Secondly, because the language of the House of Lords is so clear, it is particularly disappointing that the Lords did not even consider whether an assessment was in the first place a "nullity". There could, for example, have been fatal flaws in an assessment process relating to a lack of information being given to an NRP, which would render an assessment a nullity. Given the universal clammour of criticism that has come from such diverse sources as the Prime Minister, the Independent Case Examiner, the House of Commons Select Committee for Work and Pensions and the Auditor General, it is disappointing that the House of Lords has not been more vigilant to protect the rights of citizens.

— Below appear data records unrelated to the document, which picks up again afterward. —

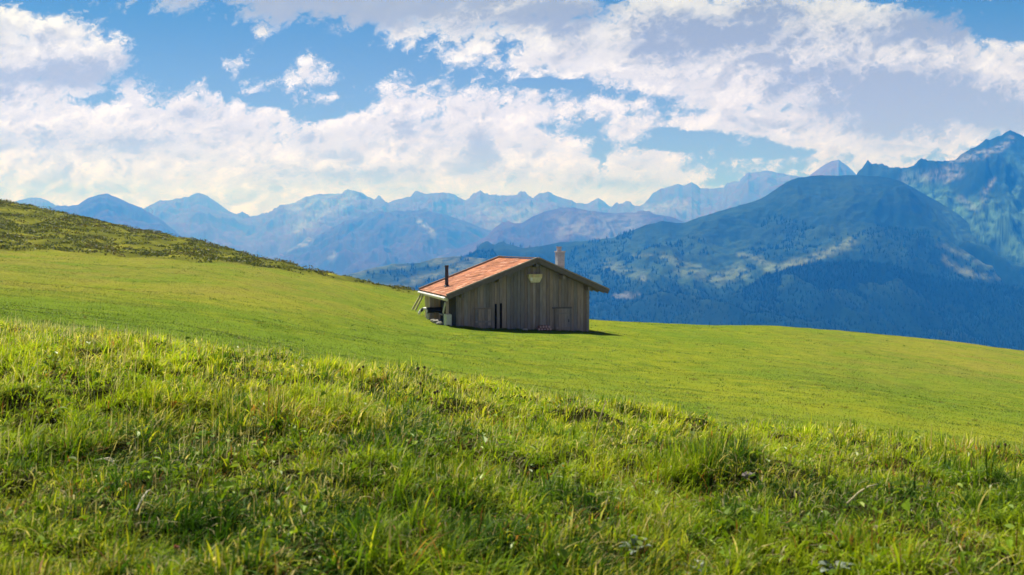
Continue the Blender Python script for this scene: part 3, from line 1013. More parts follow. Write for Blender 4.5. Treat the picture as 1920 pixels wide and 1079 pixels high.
# roof: two slopes of overlapping tiles on boards, with barge boards, purlins, rafters
for side in (-1, 1):
    e = Vector((LT, 0, LZ)) if side < 0 else Vector((RTT, 0, RTZ))
    r0 = Vector((RT, 0, RZ))
    dn = (e - r0)
    L = dn.length
    dn.normalize()
    nrm = Vector((-dn.z, 0, dn.x)) if side > 0 else Vector((dn.z, 0, -dn.x))
    if nrm.z < 0:
        nrm = -nrm
    m = MB()
    rows = 26
    rl = L / rows
    for i in range(rows):
        q = Q0
        while q < Q1 - .02:
            nq = min(q + random.uniform(.26, .34), Q1)
            lift = random.uniform(0.0, .012)
            a = r0 + dn * (i * rl - 0.02 if i else 0.0) + nrm * (.012)
            b = r0 + dn * ((i + 1) * rl + .03 + random.uniform(-.012, .012)) + nrm * (.030 + lift)
            th = nrm * -.008
            k = random.uniform(.82, 1.12) * (1 + .55 * float(fbm(q * .55 + 20 * side, i * .16, 401, 3)))
            moss = random.random()
            fade = 0.55 + 0.45 * i / rows
            c = np.array((0.40, .138, .062)) * k * (1 - .5 * fade) + np.array((0.39, .21, .145)) * k * .5 * fade
            if moss < .16:
                c = np.array((0.30, .13, .07)) * k
            if moss > .93:
                c = np.array((0.58, .33, .23)) * k
            P0, P1 = Vector((0, q + .003, 0)), Vector((0, nq - .003, 0))
            if side < 0:
                bot = [b + th + P0, a + th + P0, a + th + P1, b + th + P1][::1]
                top = [b + P0, a + P0, a + P1, b + P1]
            else:
                bot = [a + th + P0, b + th + P0, b + th + P1, a + th + P1]
                top = [a + P0, b + P0, b + P1, a + P1]
            m.hexa(bot, top, tuple(c))
            q = nq
    slope = m.build('roof', M_ROOF, hut)
    m = MB()                     # boarding under the tiles
    u = nrm * -.02
    w_ = nrm * -.06
    A, B = r0 + u, r0 + dn * (L - .02) + u
    A2, B2 = r0 + w_, r0 + dn * (L - .02) + w_
    for q in np.arange(Q0 + .02, Q1 - .05, .2):
        P0, P1 = Vector((0, q, 0)), Vector((0, q + .195, 0))
        if side < 0:
            m.hexa([B2 + P0, A2 + P0, A2 + P1, B2 + P1], [B + P0, A + P0, A + P1, B + P1], wcol(.8))
        else:
            m.hexa([A2 + P0, B2 + P0, B2 + P1, A2 + P1], [A + P0, B + P0, B + P1, A + P1], wcol(.8))
    m.build('roof_boarding', M_BEAM, slope)
    for q in (Q0 - .03, Q1 + .03):
        m = MB()
        a = r0 + nrm * -.06 + Vector((0, q, 0))
        b = r0 + dn * (L + .02) + nrm * -.06 + Vector((0, q, 0))
        m.beam(a, b, .055, .24, (0.15, .13, .115), up=nrm)
        m.beam(a + nrm * .16 + Vector((0, -.012 if q < 0 else .012, 0)), b + nrm * .16 + Vector((0, -.012 if q < 0 else .012, 0)), .12, .07, (0.30, .25, .21), up=nrm)
        m.build('barge_board', M_BEAM, slope)
    for q in np.arange(Q0 + .45, Q1 - .2, .95):
        m = MB()
        m.beam(r0 + dn * .05 + nrm * -.125 + Vector((0, q, 0)), r0 + dn * (L - .04) + nrm * -.125 + Vector((0, q, 0)), .10, .125, wcol(.85), up=nrm)
        m.build('rafter', M_BEAM, slope)
    if side > 0:
        m = MB()
        m.beam(r0 + Vector((0, Q0 - .02, .07)), r0 + Vector((0, Q1 + .02, .07)), .24, .05, (.17, .12, .09))
        m.build('ridge_cap', M_ROOF, slope)
for tpos in (RT, -1.7, TL + .1, 2.1, TR_ - .1):
    m = MB()
    zc = roof_z(tpos) - .36
    m.beam((tpos, Q0 + .06, zc), (tpos, -.036, zc), .15, .20, wcol(.75))
    m.build('purlin', M_BEAM, hut)
m = MB()                         # gutter board along the left eave
m.beam((LT + .03, Q0 + .1, LZ - .20), (LT + .03, Q1 - .1, LZ - .20), .06, .17, (.66, .62, .52))
m.tube([(LT - .09, Q0 + .05, LZ - .13), (LT - .09, Q1 - .05, LZ - .13)], .07, 10, (.72, .70, .66))
m.build('gutter', M_STONE, hut)
m = MB()
m.tube([(-3.9, 3.2, roof_z(-3.9) - .1), (-3.9, 3.2, 3.72)], .105, 14, (1, 1, 1))
m.tube([(-3.9, 3.2, 3.725), (-3.9, 3.2, 3.80)], .125, 14, (1, 1, 1))
m.tube([(-3.9, 3.2, roof_z(-3.9) + .05), (-3.9, 3.2, roof_z(-3.9) + .14)], [.2, .115], 14, (1, 1, 1))
m.build('stove_pipe', M_METAL, hut, smooth=False)
m = MB()
cx_, cy_ = 3.45, 4.0
zr_ = roof_z(cx_)
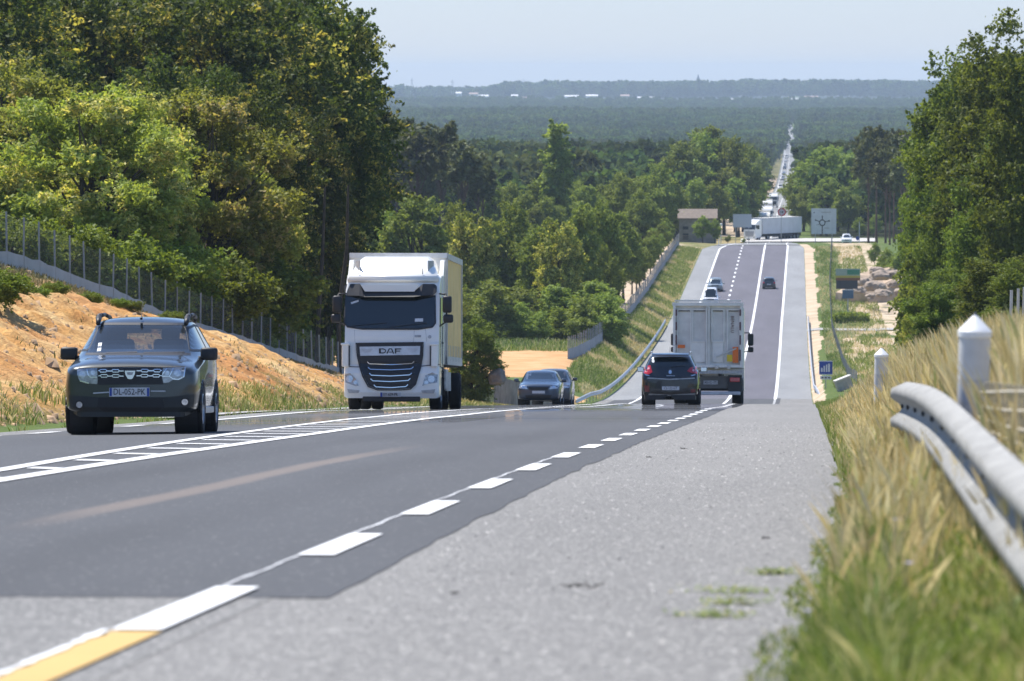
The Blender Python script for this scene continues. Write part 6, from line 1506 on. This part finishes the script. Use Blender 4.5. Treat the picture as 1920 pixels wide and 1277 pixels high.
mb = MB(); mb.box((0, 0, 7), (7, 7, 14)); mb.done('tower', plain('distant_stone', (.3, .28, .26), .9), e); mb = MB(); mb.cyl((0, 0, 14), (0, 0, 25), 4, .2, 8); mb.done('spire', plain('slate', (.12, .13, .15), .7), e); mb = MB(); mb.box((-12, 0, 5), (20, 10, 12)); mb.done('nave', plain('distant_stone', (.3, .28, .26), .9), e)
for x, yt, yb, d, lb in [(772, 146, 168, 9000, 'lattice mast left on the far horizon'), (848, 150, 168, 9000, 'faint second lattice mast on the far horizon'), (982, 148, 160, 11000, 'thin mast on the hill right of the town')]:
    p = P(x, yb, d); e = empty('mast', (p.x, d, p.z-8)); tag(e, lb, 'mast'); h = (yb-yt)*d/F+8; mb = MB()
    for a, b in ((-1, -1), (1, -1), (1, 1), (-1, 1)): mb.cyl((a*2, b*2, 0), (a*.3, b*.3, h), .35, .25, 4)
    for k in range(5): mb.box((0, 0, h*(k+1)/6), (4.0*(1-k/7), .4, .4))
    mb.done('lattice', M['galv_dull'], e); mb = MB(); mb.box((0, 0, h*.85), (7, .4, .4)); mb.done('cross_arm', M['galv_dull'], e)
# ---------------------------------------------------------------- grass
def grass_mat(name, stops, trans=.35):
    m, n, b = mat_new(name); out = n.nodes['Material Output']; g = nd(n, 'ShaderNodeNewGeometry')
    c = ramp(n, g.outputs['Random Per Island'], stops); f = noise(n, 1.1, 3); c = mix(n, .4, c, ramp(n, f, [(.3, (.25, .25, .25)), (.7, (.8, .8, .7))]), 'OVERLAY')
    L(n, c, b.inputs['Base Color']); b.inputs['Roughness'].default_value = .6; b.inputs['Specular IOR Level'].default_value = .3
    t = nd(n, 'ShaderNodeBsdfTranslucent'); L(n, c, t.inputs[0]); mx = nd(n, 'ShaderNodeMixShader'); mx.inputs[0].default_value = trans
    L(n, b.outputs[0], mx.inputs[1]); L(n, t.outputs[0], mx.inputs[2]); L(n, mx.outputs[0], out.inputs[0]); return m
GM = grass_mat('green_grass_blades', [(0, (.10, .16, .025)), (.4, (.20, .27, .05)), (.75, (.32, .35, .11)), (1, (.55, .48, .24))])
DM = grass_mat('dry_grass_blades', [(0, (.38, .30, .11)), (.35, (.64, .50, .24)), (.85, (.80, .67, .38)), (1, (.34, .36, .12))])
def blades(name, XY, h, w, mat, seed=1, lean=.35, head=0.0, Zs=None):
    r = np.random.default_rng(seed); n = len(XY); X, Y = XY[:, 0], XY[:, 1]; Z = (road_z(Y)+cross(X, Y) if Zs is None else Zs)-.02
    h = np.asarray(h)*np.ones(n)*r.uniform(.6, 1.15, n); ang = r.uniform(0, 2*PI, n); lx, ly = np.cos(ang), np.sin(ang); le = lean*r.uniform(.1, 1, n)*h
    fa = r.uniform(-.8, .8, n); wx, wy = np.cos(fa), np.sin(fa); w = w*r.uniform(.6, 1.3, n); isH = r.random(n) < head
    lv = []
    for t, ww in ((0, 1.0), (.45, .85), (.78, .5), (1.0, .06)):
        bx, by, bz = X+lx*le*t*t, Y+ly*le*t*t, Z+h*t*(1-.12*t*np.clip(le/h, 0, 1))
        wl = np.where(isH, {0: .45, .45: .4, .78: 2.6, 1.0: .2}[t], ww)*w/2
        lv.append(np.stack([bx-wx*wl, by-wy*wl, bz], 1)); lv.append(np.stack([bx+wx*wl, by+wy*wl, bz], 1))
    V = np.stack(lv, 1).reshape(-1, 3); i = np.arange(n)[:, None, None]*8+np.array([[0, 1, 3, 2], [2, 3, 5, 4], [4, 5, 7, 6]])[None]
    o = mesh_np(name, V, i.reshape(-1, 4), mat); o['kind'] = 'stuff'; return o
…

Thirdly, in a planning permission context the House of Lords has, before, considered powers of administrative bodies. The case of R v Wicks [1997] 2 All ER 801 related to the powers of a Criminal Court to consider whether an enforcement notice granted pursuant to Town and Country Planning legislation was a nullity. The Lords concluded that if an enforcement notice was a nullity or "patently defective on its face", then the court had power to consider the validity of the original notice, but again recognised that the usual remedy would be by way of Judicial Review.

Fourthly, the limited powers of magistrates to investigate the adequacy of liability order assessments are similar to the limited powers to set aside a deduction from earnings order. Following on from the Farley case it is unlikely that magistrates presented with an application to set aside a deduction from earnings order pursuant to regulation 22 of the Child Support (Collection and Enforcement) Regulations 1992 would have no power, in effect, to 'suspend' the implementation of ADEO pending outcome of an Appeal – the only remedy would therefore be to pursue a theoretical appeal by way of judicial review proceedings.

Judicial review is beyond the reach of most litigants, and indeed the majority of the legal profession have not had to deal with judicial review claims, and so to say that there is a theoretical claim in judicial review is not in reality affording access to justice for users of the child support scheme.